I'm working on the following problem related to proving Frechet differentiability in $C^0$, but I'm not too comfortable with the whole $O(||h||)$ step of the process and was hoping someone could provide a work-through to clarify the logic.

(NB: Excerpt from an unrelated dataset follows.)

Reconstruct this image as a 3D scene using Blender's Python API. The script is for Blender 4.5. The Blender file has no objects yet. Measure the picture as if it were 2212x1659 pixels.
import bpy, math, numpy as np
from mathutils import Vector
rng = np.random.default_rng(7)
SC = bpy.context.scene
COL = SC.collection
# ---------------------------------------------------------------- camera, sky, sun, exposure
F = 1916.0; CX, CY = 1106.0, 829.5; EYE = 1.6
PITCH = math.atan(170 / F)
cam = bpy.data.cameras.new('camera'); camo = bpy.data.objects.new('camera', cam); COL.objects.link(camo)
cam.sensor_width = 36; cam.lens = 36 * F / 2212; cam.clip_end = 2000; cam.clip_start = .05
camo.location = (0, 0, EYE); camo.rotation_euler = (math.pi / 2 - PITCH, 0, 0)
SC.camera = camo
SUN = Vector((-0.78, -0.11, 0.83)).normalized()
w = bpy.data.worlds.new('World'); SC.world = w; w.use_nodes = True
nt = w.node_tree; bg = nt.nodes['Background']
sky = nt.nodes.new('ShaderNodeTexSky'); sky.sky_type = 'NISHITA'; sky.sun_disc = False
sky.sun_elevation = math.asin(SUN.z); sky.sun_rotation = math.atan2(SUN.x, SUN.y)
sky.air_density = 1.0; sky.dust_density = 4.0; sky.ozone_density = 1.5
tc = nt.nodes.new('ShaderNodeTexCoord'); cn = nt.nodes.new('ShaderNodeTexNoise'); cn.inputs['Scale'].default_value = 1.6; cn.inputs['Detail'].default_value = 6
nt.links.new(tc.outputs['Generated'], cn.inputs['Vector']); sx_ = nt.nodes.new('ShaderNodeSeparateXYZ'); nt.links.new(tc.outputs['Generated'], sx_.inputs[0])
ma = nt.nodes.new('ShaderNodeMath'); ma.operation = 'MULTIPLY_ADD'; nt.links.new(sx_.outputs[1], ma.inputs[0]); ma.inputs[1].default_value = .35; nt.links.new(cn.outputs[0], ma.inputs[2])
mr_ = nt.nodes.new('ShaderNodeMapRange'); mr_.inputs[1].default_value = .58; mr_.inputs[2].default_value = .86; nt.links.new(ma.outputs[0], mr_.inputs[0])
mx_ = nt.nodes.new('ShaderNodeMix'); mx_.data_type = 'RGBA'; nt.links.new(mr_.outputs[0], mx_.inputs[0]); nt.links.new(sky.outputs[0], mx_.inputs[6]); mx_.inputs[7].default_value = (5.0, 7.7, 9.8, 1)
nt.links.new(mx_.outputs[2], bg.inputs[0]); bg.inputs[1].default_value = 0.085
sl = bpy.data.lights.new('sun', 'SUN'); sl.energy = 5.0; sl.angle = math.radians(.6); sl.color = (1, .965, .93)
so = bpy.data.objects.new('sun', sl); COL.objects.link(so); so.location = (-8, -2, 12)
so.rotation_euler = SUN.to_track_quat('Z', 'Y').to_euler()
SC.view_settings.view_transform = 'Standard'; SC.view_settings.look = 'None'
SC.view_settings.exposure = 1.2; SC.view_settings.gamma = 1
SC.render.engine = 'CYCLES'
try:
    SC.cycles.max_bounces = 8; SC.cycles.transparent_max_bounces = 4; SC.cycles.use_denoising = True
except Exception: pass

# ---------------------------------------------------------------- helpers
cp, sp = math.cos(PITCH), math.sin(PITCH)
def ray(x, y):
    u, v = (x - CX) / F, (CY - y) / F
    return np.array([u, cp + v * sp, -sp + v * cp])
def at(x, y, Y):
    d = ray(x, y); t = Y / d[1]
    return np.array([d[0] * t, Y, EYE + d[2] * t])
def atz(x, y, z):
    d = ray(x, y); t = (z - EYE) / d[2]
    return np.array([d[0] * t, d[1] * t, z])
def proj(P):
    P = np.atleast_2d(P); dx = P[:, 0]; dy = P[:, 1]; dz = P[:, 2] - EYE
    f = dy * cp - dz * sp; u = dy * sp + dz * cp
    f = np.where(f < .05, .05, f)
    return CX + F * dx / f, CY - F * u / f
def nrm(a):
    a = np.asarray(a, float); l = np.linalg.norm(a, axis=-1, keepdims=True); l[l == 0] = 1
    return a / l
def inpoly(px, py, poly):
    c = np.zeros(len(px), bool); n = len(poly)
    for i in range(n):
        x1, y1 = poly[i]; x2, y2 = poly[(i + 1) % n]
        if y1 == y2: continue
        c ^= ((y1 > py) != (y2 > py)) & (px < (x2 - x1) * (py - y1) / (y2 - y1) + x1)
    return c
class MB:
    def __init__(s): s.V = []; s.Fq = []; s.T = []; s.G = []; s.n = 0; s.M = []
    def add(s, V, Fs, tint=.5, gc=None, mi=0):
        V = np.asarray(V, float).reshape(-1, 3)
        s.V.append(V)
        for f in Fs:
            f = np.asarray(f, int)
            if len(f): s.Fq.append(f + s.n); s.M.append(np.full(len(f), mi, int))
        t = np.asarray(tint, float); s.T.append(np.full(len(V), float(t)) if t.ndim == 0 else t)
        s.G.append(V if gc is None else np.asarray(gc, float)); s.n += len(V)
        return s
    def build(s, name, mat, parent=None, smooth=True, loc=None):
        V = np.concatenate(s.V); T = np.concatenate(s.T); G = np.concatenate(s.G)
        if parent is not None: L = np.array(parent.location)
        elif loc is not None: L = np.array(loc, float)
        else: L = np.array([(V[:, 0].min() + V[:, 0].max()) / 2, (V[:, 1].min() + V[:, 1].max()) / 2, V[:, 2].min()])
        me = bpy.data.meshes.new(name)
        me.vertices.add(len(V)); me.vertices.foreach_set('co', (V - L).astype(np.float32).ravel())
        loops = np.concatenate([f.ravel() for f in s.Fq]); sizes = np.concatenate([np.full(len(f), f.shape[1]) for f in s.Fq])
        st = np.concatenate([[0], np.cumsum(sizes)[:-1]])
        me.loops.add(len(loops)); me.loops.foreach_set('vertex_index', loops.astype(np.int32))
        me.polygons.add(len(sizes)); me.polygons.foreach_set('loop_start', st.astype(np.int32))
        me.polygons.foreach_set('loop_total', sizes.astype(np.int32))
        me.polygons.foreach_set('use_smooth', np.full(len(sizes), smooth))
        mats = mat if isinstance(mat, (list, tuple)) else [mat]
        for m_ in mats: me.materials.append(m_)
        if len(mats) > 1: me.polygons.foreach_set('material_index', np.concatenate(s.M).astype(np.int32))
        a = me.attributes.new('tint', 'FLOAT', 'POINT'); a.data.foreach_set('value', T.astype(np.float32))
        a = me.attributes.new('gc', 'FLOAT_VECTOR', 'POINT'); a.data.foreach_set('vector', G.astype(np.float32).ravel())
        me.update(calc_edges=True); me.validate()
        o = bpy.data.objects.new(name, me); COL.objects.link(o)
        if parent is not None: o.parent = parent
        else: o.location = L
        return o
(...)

Consider $J:C^0[0,2]\to R$ defined by $$J(x)=\int_0^2 (3t^5-12t^2x(t)+3tx(t)^2+2x(t)^3)dt$$ Show that $J$ is Frechet differentiable and give its Frechet derivative $Df(x)$
So, the first steps I find quite straightforward $$J(x+h)=\int_0^2 (3t^5-12t^2(x+h)+3t(x+h)^2)+2(x+h)^3))dt$$ So, due to $$(x+h)^2=x^2+2xh+h^2,\quad(x+h)^3=x^3+3x^2h+3xh^2+h^3\to$$ $$J(x+h)=\int_0^2(3t^5-12t^x-12t^h+3tx^2+6txh+3th^2+2x^3+6x^2h+6xh^2+2h^3)dt$$ Let's try to separate out $J(x)\to$ $$J(x+h)=\underbrace{\int_0^2(3t^5-12t^2x+3tx^2+2x^3)dt}_{=J(x)}+...$$ $$...+\int_0^2(-12t^2h+6txh+3th^2+6x^2h+6xh^2+2h^3)$$ Now, we need to know if this last line $=DJ(x)h+O(||h||)$. We quite easily see that $$J(x+h)=J(x)+\underbrace{\int_0^2(-12t^2h+6txh+6x^2h)dt}_{=DJ(x)h}+\int_0^2(3th^2+6xh^2+2h^3)dt$$ Thus, the focus just remains on the last remaining term. I believe the requirement is to prove that $$\lim_{||h||_{L_p}\to 0}\frac{\cdot}{||h||}_{L_p}=0$$ where $\cdot$ is just the left over terms from before. My first stumbling point is simply which p-norm do we have in $C^0$, is it the maximum-norm? If so, could anyone provide the final logic to prove differentiability?
Thank you very much
You indeed raise a very good point... with what norm are you endowing $\mathcal C^0([0,2])$?
Suppose that you’re using the sup norm $\Vert \cdot \Vert_\infty$. Then $$\begin{aligned} \left\vert \int_0^2(3th^2+6xh^2+2h^3) \ dt \right\vert &\le \int_0^2 \left\vert 3th^2+6xh^2+2h^3 \right\vert \ dt\\ &\le \Vert h \Vert_\infty^2 \int_0^2(3t+6 \Vert x \Vert_\infty+2)dt \end{aligned}$$ for $\Vert h \Vert_\infty \le 1$. And you can now conclude as the RHS of last inequality is $o(\Vert h \Vert_\infty)$.